Burleigh: Education is Key
Former CEO of The E.W. Scripps Company, William R. Burleigh on Priorities for Community Growth: Education and Regionalism
Keynote Address from Economics Center on Vimeo.
Article from Enquirer:
Former E.W. Scripps Co. chief executive Bill Burleigh told business and community leaders Thursday that education was the key to boosting the region's economy.
But educators and politicians need to move past squabbling and turf battles to innovate and improve student performance. He decried "teacher-bashing" as a new sport by politicians sweating over budget shortfalls, but also teacher unions' resistance to vouchers and non-public charter schools.
"Education is everybody's business - it's too vital to our futures to leave to professionals and politicians," he said.

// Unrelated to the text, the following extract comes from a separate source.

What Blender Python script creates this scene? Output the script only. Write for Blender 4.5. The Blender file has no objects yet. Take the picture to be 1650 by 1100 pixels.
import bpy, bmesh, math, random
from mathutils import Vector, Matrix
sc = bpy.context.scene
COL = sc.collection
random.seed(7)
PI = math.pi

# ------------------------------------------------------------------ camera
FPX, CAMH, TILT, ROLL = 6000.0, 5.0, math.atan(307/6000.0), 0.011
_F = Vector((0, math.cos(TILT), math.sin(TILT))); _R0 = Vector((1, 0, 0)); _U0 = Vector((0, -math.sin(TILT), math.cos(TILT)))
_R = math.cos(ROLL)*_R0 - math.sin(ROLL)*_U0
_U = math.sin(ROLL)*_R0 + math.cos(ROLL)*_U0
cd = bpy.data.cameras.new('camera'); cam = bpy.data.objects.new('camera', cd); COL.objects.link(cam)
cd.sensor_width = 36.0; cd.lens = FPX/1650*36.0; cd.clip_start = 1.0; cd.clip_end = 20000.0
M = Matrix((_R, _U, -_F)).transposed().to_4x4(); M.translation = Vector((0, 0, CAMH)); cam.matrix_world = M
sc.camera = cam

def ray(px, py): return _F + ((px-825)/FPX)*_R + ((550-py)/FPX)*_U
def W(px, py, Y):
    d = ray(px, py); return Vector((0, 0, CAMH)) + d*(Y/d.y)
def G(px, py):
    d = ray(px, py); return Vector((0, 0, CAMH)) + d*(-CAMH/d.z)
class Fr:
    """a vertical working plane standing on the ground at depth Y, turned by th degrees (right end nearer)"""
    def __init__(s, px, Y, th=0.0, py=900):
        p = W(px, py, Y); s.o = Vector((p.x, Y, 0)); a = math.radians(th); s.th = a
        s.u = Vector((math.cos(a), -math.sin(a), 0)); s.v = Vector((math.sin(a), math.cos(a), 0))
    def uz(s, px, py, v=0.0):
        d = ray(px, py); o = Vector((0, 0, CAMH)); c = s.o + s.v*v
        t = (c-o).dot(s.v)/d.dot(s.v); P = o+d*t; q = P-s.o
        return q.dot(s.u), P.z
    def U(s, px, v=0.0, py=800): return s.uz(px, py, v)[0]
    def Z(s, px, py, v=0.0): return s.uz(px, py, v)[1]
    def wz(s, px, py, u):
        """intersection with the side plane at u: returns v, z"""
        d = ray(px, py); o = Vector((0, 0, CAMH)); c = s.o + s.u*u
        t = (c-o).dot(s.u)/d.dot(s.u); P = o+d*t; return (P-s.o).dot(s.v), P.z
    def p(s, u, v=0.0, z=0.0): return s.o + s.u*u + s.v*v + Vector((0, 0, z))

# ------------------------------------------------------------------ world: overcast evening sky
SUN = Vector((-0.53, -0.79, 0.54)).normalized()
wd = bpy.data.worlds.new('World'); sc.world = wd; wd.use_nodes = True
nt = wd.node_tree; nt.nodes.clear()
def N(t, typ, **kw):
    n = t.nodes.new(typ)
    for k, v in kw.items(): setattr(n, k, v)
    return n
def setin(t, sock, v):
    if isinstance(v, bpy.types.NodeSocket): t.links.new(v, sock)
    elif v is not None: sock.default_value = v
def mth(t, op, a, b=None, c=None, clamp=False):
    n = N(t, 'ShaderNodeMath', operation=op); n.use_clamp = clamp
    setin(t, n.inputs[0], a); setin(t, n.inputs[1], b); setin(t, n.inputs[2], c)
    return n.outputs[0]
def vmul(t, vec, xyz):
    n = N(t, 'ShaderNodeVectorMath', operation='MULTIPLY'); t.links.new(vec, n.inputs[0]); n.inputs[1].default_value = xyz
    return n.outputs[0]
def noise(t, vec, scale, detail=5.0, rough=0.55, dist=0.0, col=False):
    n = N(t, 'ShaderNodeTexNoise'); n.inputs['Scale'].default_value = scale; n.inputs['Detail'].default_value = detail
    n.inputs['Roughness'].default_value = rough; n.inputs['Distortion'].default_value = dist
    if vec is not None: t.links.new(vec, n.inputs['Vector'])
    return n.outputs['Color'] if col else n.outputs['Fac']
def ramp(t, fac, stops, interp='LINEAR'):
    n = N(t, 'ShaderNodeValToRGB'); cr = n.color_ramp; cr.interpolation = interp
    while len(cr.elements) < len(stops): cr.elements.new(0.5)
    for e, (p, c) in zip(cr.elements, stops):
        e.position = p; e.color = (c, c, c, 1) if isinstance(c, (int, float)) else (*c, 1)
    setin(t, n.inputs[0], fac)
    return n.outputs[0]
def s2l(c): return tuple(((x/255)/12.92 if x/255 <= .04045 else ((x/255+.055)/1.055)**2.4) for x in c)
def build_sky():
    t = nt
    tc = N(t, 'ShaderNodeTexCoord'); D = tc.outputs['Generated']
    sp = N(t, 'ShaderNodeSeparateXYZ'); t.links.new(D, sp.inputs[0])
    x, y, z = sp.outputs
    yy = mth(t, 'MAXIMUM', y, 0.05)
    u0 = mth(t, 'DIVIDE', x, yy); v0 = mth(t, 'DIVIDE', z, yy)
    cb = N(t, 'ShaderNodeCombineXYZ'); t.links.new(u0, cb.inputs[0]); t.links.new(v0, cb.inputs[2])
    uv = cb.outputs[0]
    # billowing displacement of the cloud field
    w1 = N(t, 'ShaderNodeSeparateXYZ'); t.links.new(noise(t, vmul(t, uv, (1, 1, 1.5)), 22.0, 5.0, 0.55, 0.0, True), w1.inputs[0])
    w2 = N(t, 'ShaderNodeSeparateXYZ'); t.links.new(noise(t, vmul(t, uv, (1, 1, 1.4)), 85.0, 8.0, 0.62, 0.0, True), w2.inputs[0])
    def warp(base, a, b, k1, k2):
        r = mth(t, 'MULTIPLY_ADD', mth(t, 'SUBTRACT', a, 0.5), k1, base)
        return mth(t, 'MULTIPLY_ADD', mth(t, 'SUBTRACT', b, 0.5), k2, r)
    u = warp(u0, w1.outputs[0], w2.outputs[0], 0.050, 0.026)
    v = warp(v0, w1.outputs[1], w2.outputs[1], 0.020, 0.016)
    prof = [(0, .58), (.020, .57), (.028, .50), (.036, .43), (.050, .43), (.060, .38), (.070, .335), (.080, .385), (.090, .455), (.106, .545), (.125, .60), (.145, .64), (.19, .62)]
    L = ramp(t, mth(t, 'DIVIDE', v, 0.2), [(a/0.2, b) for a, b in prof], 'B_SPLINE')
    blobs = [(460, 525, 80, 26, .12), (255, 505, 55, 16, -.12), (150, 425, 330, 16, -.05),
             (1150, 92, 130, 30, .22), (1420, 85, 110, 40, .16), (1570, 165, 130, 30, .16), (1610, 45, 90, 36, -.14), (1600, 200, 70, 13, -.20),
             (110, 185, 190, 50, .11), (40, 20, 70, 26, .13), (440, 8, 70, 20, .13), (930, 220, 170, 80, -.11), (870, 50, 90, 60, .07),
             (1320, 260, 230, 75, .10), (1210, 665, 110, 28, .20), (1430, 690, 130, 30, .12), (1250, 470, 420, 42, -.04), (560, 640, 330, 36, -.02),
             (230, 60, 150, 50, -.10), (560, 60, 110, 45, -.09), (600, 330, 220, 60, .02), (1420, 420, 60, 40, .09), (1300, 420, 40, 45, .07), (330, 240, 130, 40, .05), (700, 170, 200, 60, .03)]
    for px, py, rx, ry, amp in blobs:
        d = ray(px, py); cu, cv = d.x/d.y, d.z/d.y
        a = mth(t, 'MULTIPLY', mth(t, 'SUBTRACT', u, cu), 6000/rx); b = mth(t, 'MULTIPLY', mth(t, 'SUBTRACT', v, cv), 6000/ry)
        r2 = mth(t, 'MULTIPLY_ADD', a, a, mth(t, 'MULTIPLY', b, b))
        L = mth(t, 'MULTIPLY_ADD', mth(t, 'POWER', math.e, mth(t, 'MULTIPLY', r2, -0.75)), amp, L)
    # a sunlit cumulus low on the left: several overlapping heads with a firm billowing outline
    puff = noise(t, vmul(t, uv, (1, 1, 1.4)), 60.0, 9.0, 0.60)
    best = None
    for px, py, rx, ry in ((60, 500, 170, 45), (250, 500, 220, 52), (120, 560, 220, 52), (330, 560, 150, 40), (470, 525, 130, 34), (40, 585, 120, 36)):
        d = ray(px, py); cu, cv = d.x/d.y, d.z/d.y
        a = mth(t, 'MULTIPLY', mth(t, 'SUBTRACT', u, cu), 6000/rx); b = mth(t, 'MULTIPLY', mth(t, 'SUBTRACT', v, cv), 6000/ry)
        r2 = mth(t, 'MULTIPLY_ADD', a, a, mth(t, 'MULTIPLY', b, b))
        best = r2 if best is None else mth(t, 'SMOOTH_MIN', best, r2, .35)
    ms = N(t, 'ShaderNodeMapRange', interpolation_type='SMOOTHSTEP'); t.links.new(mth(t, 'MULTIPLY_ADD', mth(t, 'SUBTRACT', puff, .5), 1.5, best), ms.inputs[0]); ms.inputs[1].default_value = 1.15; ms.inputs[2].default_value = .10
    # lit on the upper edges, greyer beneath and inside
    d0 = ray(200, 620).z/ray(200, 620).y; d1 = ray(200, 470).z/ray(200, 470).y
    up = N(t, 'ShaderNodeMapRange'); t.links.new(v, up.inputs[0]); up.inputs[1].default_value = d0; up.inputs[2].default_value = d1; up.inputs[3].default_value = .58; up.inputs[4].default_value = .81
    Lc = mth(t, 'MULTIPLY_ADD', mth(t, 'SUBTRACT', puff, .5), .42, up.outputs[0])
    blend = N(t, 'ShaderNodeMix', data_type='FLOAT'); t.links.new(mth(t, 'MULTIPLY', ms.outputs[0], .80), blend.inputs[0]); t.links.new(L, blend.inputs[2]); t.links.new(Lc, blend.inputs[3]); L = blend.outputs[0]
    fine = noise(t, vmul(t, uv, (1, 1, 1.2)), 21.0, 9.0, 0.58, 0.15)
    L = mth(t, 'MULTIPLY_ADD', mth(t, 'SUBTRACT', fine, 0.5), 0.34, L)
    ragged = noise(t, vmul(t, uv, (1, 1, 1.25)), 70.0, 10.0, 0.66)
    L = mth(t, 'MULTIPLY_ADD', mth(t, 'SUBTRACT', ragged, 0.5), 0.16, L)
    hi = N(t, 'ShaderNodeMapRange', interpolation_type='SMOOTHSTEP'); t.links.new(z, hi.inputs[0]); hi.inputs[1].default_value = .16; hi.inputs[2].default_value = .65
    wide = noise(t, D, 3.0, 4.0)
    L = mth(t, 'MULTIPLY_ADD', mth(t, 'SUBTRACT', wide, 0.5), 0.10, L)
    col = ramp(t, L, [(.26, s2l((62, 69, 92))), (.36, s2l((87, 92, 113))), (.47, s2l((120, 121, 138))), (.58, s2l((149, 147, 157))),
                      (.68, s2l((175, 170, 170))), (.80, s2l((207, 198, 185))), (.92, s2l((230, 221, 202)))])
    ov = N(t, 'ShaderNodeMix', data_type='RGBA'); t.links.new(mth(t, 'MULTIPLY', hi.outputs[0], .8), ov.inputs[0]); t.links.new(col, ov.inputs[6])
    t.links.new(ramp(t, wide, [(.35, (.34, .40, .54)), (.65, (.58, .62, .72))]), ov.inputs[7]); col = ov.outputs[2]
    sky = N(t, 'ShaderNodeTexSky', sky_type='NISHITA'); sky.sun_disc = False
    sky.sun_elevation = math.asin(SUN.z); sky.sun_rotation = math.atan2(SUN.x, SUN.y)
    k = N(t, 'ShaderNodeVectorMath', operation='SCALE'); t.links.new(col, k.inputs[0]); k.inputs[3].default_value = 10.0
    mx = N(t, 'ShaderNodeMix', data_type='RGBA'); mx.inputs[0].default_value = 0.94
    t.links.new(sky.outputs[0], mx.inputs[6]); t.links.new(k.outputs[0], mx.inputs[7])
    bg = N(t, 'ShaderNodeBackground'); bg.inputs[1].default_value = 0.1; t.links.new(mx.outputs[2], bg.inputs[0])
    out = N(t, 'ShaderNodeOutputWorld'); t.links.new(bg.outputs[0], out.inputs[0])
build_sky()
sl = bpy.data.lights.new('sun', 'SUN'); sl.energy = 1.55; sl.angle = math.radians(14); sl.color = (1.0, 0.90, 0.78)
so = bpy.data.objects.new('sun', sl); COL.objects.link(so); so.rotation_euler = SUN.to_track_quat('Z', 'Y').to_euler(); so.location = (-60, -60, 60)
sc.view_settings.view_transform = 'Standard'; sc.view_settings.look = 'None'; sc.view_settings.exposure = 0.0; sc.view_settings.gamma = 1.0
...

Burleigh made his comments during the University of Cincinnati's Economics Center Annual Awards Luncheon at the Hyatt Regency downtown. More than 300 people attended the event. The center promotes financial and economic education by working with teachers and students grades kindergarten through 12.
Burleigh lauded teachers' roles in shaping future generations of leaders and criticized public policy that doesn't pay educators well and stifles them with bureaucratic supervision. He lambasted some public attitudes that view teachers as "glorified baby-sitters."
"I have always thought it was a deadly accurate indicator of how a society truly values education by how it treats its teachers," he said. "I daresay I could go around this room today and hear heart-rending stories about any number of unforgettable teachers who made crucial differences in your lives."
Still, Burleigh urged teachers unions to be more open-minded. He said educators should welcome non-traditional teachers into the system and not resist vouchers or charter schools.
"We know from political and business life that monopolies never work," he said. "While 90 percent of the students in America attend public schools, there needs to be plenty of room under the educational umbrella for anyone who wishes to join from the private, parochial, for-profit or home school sectors as well... Let the entrepreneurial spirit flower."